While many government archives in Australia may well have adopted or returned to custodial solutions for archiving digital records, it seems likely that post-custodial solutions persist in some sectors of government recordkeeping. The post-custodial paradigm remains pertinent to initiatives in community archiving, argues Michael Jones of the University of Melbourne in his review of Ephemeral Material: Queering the Archive (2014) by Alana Kumbier. Jones points out that this connection between community archiving practice and archival theory is not explored by Kumbier, who approaches the subject from an activist archivist perspective.

A case of digital archiving practice especially of email formats at the Provincial Archives of New Brunswick is discussed by William P Vinh-Doyle in his article ‘Appraising Email (Using Digital Forensics): Techniques and Challenges’. The program is operational and receiving transfers from government departments. Forensic disk imaging techniques, in particular using Forensic Toolkit hardware with EnCase software, the latter choice adopted owing to a community of users in other sectors in the New Brunswick government administration, are used for powerful searching, tagging and indexing. These functions assist examination and appraisal including flagging sensitive material, reference and access for researchers, and arrangement and description. The volume of emails received by government officers demands more automated techniques to aid the still necessary manual examination of private or sensitive material. Vinh-Doyle discusses the ethical issues of dealing with email communication, drawing the conclusion that some users of government email had tended to treat it as a ‘private’ rather than official form of communication, at least in the period covered by archival transfers. After some debate, New Brunswick archivists concluded that this use and misuse of email was itself a part of the historical record that should be preserved, appropriately managed and accessed.
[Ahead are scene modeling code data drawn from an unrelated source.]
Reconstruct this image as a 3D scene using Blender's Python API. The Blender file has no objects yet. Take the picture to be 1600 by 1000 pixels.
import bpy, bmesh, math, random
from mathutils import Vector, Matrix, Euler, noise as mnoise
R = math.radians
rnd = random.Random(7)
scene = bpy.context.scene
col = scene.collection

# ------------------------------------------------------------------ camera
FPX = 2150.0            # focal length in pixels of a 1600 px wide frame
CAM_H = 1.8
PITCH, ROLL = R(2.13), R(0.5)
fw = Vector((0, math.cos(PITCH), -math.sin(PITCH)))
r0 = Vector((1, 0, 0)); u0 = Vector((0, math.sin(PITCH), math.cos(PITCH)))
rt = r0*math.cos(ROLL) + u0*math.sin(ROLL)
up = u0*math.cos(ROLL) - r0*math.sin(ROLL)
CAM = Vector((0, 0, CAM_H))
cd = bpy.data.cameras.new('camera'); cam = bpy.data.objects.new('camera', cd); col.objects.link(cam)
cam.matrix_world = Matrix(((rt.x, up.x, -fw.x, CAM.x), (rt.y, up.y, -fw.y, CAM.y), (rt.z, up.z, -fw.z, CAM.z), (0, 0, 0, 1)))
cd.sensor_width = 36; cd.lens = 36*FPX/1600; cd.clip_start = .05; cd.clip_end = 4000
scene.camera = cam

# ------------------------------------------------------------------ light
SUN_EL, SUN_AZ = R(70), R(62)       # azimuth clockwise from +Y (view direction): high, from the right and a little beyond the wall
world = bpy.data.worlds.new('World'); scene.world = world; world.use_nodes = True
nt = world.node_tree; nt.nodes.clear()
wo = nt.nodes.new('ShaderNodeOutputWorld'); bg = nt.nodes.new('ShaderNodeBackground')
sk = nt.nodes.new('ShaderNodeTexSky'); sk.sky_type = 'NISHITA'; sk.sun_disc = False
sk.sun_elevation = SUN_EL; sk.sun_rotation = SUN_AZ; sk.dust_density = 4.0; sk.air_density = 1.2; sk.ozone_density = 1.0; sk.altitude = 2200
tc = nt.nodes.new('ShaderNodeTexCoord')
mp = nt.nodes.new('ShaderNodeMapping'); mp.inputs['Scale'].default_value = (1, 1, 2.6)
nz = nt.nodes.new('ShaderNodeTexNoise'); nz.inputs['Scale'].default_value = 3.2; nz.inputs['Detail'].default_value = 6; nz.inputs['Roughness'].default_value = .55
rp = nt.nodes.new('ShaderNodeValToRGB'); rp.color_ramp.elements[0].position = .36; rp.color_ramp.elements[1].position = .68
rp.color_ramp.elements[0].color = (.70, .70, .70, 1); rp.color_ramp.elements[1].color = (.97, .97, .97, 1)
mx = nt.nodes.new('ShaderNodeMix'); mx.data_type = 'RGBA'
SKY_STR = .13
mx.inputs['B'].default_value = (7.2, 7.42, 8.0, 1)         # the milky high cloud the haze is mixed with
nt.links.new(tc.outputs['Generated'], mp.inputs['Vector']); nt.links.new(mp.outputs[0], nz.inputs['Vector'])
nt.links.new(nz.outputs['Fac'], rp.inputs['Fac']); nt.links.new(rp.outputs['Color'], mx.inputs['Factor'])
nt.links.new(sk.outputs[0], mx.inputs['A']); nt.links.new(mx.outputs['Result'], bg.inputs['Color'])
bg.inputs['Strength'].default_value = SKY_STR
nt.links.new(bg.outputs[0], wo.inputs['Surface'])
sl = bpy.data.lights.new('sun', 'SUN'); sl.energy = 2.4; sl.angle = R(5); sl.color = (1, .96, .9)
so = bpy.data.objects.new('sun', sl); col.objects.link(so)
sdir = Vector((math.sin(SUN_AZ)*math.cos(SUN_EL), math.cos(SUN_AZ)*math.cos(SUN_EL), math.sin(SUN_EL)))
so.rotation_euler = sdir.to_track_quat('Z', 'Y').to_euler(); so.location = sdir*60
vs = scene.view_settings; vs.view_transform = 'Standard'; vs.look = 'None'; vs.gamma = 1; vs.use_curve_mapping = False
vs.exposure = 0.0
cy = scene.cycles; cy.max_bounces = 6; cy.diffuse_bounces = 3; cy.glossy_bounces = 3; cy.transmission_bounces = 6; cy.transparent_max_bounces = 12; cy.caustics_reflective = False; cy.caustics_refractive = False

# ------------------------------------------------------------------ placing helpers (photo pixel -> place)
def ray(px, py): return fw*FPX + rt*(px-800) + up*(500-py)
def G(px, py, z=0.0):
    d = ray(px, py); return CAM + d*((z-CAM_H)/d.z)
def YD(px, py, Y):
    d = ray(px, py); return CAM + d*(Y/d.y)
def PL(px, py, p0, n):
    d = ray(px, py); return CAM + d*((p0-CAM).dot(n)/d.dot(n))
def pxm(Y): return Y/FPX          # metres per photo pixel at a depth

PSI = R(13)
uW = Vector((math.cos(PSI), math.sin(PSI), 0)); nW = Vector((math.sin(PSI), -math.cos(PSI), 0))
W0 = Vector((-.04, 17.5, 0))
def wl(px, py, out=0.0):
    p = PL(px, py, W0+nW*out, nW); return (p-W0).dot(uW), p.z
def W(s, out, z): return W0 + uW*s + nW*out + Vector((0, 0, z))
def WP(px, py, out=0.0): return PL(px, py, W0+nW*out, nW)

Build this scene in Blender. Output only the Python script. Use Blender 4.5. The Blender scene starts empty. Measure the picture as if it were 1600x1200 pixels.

One of the highlights of this issue is Jane Zhang’s article ‘Lakota Winter Counts, Pictographic Records, and Record Making and Remaking Histories’ about pictorial records created by the American Plains Indians. This form of recordkeeping drew on earlier Native Indian pictographic traditions, for example on stone, but used different media including skins and paper to record pictures representing key events from each calendar year. The purposes of the records were twofold: to mark the passing of years and to record key events as mnemonics to historical memory preserved in the oral tradition. The transportable forms of the Lakota winter counts coincided with the movement of white settlers into the West following the Lewis and Clark expedition (1804–06), and Zhang argues for a connection between the colonial encounter and the nature of the records produced by the Plains Indians. Lakota winter counts, which persisted until the adoption of writing and narrative forms in the twentieth century, were apparently traded and collected by settlers, thereby making their way into national collections the National Anthropological Archives and the National Museum of the American Indian.